**SET TASK**. Without the pictures, can you quote each line below exactly?

**GIVEN DATA**.
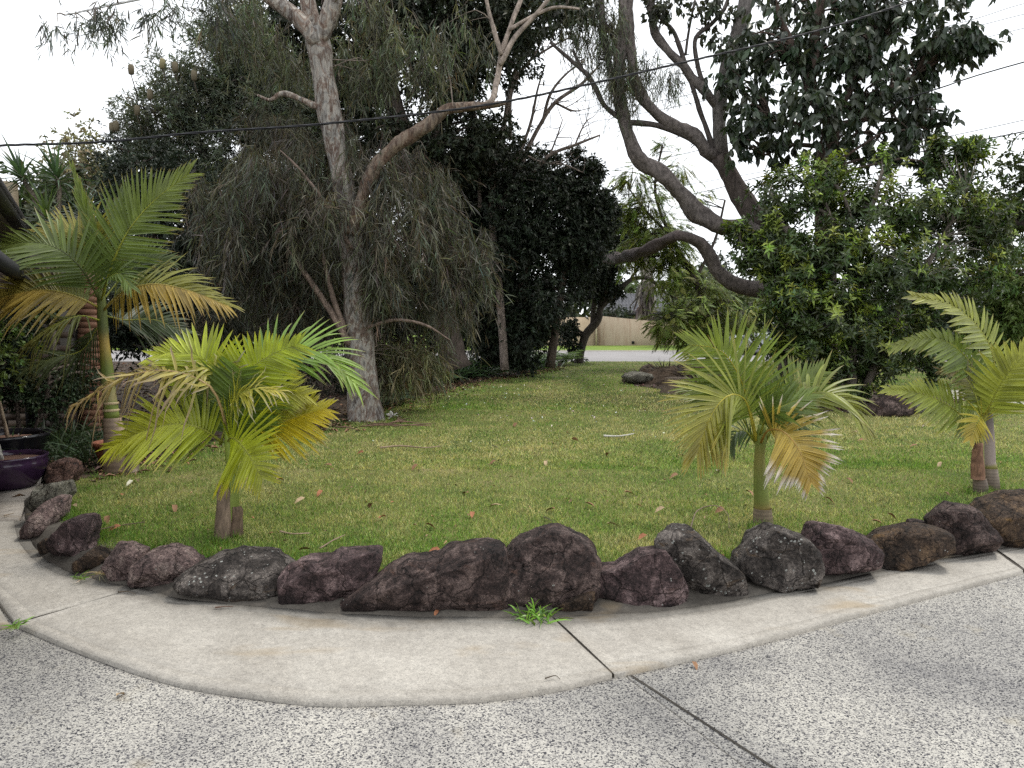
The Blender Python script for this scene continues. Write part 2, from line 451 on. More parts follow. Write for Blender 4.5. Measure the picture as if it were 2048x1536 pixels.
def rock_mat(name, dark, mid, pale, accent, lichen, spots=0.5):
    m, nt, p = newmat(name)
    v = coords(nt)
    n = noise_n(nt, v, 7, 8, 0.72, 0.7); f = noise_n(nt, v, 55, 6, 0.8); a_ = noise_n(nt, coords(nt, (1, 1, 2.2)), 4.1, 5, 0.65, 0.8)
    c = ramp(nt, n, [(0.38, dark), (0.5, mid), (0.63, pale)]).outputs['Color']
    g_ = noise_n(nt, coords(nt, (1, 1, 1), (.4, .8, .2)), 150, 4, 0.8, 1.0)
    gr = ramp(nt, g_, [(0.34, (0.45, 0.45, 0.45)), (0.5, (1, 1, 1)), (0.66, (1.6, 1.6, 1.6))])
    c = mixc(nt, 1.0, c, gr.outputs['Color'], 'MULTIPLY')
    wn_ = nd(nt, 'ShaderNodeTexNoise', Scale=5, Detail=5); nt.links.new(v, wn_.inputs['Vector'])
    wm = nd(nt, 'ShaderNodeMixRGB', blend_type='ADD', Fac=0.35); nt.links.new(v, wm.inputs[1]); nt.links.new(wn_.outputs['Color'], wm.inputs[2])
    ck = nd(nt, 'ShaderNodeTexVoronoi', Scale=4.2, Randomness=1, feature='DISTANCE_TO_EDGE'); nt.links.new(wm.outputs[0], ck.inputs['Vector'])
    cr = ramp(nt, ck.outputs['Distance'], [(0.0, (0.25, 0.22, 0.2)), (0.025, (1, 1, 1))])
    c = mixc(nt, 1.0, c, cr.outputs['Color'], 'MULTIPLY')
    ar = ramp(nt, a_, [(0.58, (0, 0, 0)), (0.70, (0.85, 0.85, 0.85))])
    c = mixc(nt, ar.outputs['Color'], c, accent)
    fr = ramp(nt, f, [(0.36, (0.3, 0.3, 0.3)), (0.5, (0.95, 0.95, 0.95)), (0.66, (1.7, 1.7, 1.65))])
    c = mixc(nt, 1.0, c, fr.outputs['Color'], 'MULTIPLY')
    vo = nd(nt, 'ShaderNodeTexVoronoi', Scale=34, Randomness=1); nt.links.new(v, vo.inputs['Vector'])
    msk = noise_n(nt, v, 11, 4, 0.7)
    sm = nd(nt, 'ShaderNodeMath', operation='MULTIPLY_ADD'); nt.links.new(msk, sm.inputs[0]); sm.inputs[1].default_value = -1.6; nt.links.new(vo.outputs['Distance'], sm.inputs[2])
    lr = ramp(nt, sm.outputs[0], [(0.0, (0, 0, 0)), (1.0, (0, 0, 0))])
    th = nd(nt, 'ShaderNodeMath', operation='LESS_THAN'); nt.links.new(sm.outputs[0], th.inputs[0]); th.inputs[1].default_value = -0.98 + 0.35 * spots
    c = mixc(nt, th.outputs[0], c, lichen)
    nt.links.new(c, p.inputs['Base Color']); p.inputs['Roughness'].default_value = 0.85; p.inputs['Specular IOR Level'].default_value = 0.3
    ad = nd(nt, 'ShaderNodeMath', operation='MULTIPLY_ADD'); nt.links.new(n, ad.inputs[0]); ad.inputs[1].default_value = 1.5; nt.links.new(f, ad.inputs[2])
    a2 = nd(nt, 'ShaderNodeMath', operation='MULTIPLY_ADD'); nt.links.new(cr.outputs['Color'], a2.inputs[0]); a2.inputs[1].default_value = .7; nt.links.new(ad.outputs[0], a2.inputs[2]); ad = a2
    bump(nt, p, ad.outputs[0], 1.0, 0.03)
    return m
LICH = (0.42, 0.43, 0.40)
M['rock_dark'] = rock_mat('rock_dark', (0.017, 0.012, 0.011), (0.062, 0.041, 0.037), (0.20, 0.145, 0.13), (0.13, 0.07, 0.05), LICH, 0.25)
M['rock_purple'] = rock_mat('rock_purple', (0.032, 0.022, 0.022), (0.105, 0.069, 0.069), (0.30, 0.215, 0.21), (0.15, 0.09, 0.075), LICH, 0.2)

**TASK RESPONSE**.
The Blender Python script for this scene continues. Write part 2, from line 451 on. More parts follow. Write for Blender 4.5. Measure the picture as if it were 2048x1536 pixels.
def rock_mat(name, dark, mid, pale, accent, lichen, spots=0.5):
    m, nt, p = newmat(name)
    v = coords(nt)
    n = noise_n(nt, v, 7, 8, 0.72, 0.7); f = noise_n(nt, v, 55, 6, 0.8); a_ = noise_n(nt, coords(nt, (1, 1, 2.2)), 4.1, 5, 0.65, 0.8)
    c = ramp(nt, n, [(0.38, dark), (0.5, mid), (0.63, pale)]).outputs['Color']
    g_ = noise_n(nt, coords(nt, (1, 1, 1), (.4, .8, .2)), 150, 4, 0.8, 1.0)
    gr = ramp(nt, g_, [(0.34, (0.45, 0.45, 0.45)), (0.5, (1, 1, 1)), (0.66, (1.6, 1.6, 1.6))])
    c = mixc(nt, 1.0, c, gr.outputs['Color'], 'MULTIPLY')
    wn_ = nd(nt, 'ShaderNodeTexNoise', Scale=5, Detail=5); nt.links.new(v, wn_.inputs['Vector'])
    wm = nd(nt, 'ShaderNodeMixRGB', blend_type='ADD', Fac=0.35); nt.links.new(v, wm.inputs[1]); nt.links.new(wn_.outputs['Color'], wm.inputs[2])
    ck = nd(nt, 'ShaderNodeTexVoronoi', Scale=4.2, Randomness=1, feature='DISTANCE_TO_EDGE'); nt.links.new(wm.outputs[0], ck.inputs['Vector'])
    cr = ramp(nt, ck.outputs['Distance'], [(0.0, (0.25, 0.22, 0.2)), (0.025, (1, 1, 1))])
    c = mixc(nt, 1.0, c, cr.outputs['Color'], 'MULTIPLY')
    ar = ramp(nt, a_, [(0.58, (0, 0, 0)), (0.70, (0.85, 0.85, 0.85))])
    c = mixc(nt, ar.outputs['Color'], c, accent)
    fr = ramp(nt, f, [(0.36, (0.3, 0.3, 0.3)), (0.5, (0.95, 0.95, 0.95)), (0.66, (1.7, 1.7, 1.65))])
    c = mixc(nt, 1.0, c, fr.outputs['Color'], 'MULTIPLY')
    vo = nd(nt, 'ShaderNodeTexVoronoi', Scale=34, Randomness=1); nt.links.new(v, vo.inputs['Vector'])
    msk = noise_n(nt, v, 11, 4, 0.7)
    sm = nd(nt, 'ShaderNodeMath', operation='MULTIPLY_ADD'); nt.links.new(msk, sm.inputs[0]); sm.inputs[1].default_value = -1.6; nt.links.new(vo.outputs['Distance'], sm.inputs[2])
    lr = ramp(nt, sm.outputs[0], [(0.0, (0, 0, 0)), (1.0, (0, 0, 0))])
    th = nd(nt, 'ShaderNodeMath', operation='LESS_THAN'); nt.links.new(sm.outputs[0], th.inputs[0]); th.inputs[1].default_value = -0.98 + 0.35 * spots
    c = mixc(nt, th.outputs[0], c, lichen)
    nt.links.new(c, p.inputs['Base Color']); p.inputs['Roughness'].default_value = 0.85; p.inputs['Specular IOR Level'].default_value = 0.3
    ad = nd(nt, 'ShaderNodeMath', operation='MULTIPLY_ADD'); nt.links.new(n, ad.inputs[0]); ad.inputs[1].default_value = 1.5; nt.links.new(f, ad.inputs[2])
    a2 = nd(nt, 'ShaderNodeMath', operation='MULTIPLY_ADD'); nt.links.new(cr.outputs['Color'], a2.inputs[0]); a2.inputs[1].default_value = .7; nt.links.new(ad.outputs[0], a2.inputs[2]); ad = a2
    bump(nt, p, ad.outputs[0], 1.0, 0.03)
    return m
LICH = (0.42, 0.43, 0.40)
M['rock_dark'] = rock_mat('rock_dark', (0.017, 0.012, 0.011), (0.062, 0.041, 0.037), (0.20, 0.145, 0.13), (0.13, 0.07, 0.05), LICH, 0.25)
M['rock_purple'] = rock_mat('rock_purple', (0.032, 0.022, 0.022), (0.105, 0.069, 0.069), (0.30, 0.215, 0.21), (0.15, 0.09, 0.075), LICH, 0.2)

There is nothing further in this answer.